Taft was an avid fan of the Cincinnati Reds baseball team and sometimes listened to games on the radio with an earplug during city council meetings. In addition, he was an avid fisherman whose trademark was a canoe tied to his car in anticipation of his next fishing trip. When he died, the epitaph "Gone fishing" was inscribed on his grave at Spring Grove Cemetery in Cincinnati.
He served on the vestry (board of directors for an Episcopal parish) of Christ Church Cathedral in Cincinnati for decades. He served as a vestry member from 1928 to 1941, Junior Warden (vice president of the board) from 1942 to 1949, and Senior Warden (president of the board) from 1950 to 1977.[7] The large sculpture on the southwest corner of the Christ Church Cathedral building is commemorated to him and was created by the commissioned artist, Timothy S. Werrell (b. 1957).[8] He was known to be a champion for the poor and worked to study why there were no African Americans attending the church in the 1950s. To this day, The Taft Lecture Series, funded by The Charles P. and Eleanor Taft Memorial Fund, "features provocative thinkers, writers, teachers, theologians, social justice activists, and leaders in the fields of religion, social science, the arts, politics, and more. Lectures are presented once or twice or year as the featured speakers’ schedules permit, and are always free to the public."[9]
In his later years he spent much time preserving his father's childhood home, which became the William Howard Taft National Historic Site.
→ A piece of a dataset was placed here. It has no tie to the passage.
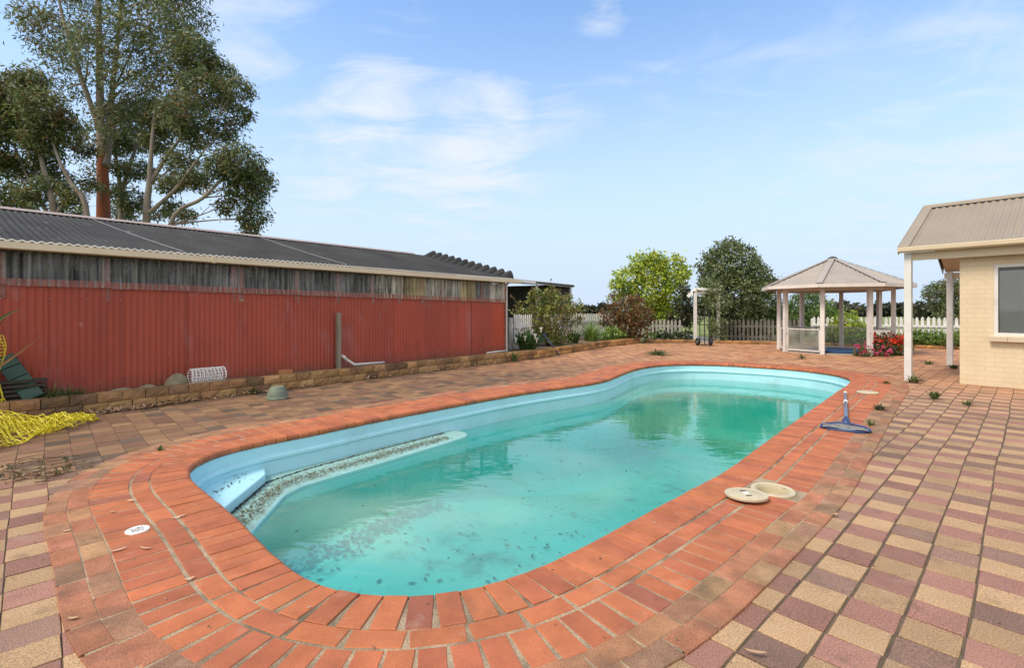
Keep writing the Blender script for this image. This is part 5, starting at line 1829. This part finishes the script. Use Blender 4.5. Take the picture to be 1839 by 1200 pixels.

In 1952 (while he was Senior Warden at Christ Church), Taft was accused by Cincinnati Councilman Jesse D. Locker, the first Black council member in Cincinnati, of inserting restrictive race clauses into the deeds of properties he was developing. These clauses read, “These premises shall not be sold, leased or rented to, nor occupied by, except as a servant, anyone not of the Caucasian Race”.[10] Though these types of clauses had been deemed illegal and unconstitutional by the U.S. Supreme Court in 1948, Taft defended himself by saying, “I built 265 good houses during the war at Woodside Homes and Shawanoe Trail and I am proud of them. I could only do that on borrowed money, and at that time I nor anyone else could borrow a dime from any financial institution I know, for any such purpose, without such clauses in the deeds”.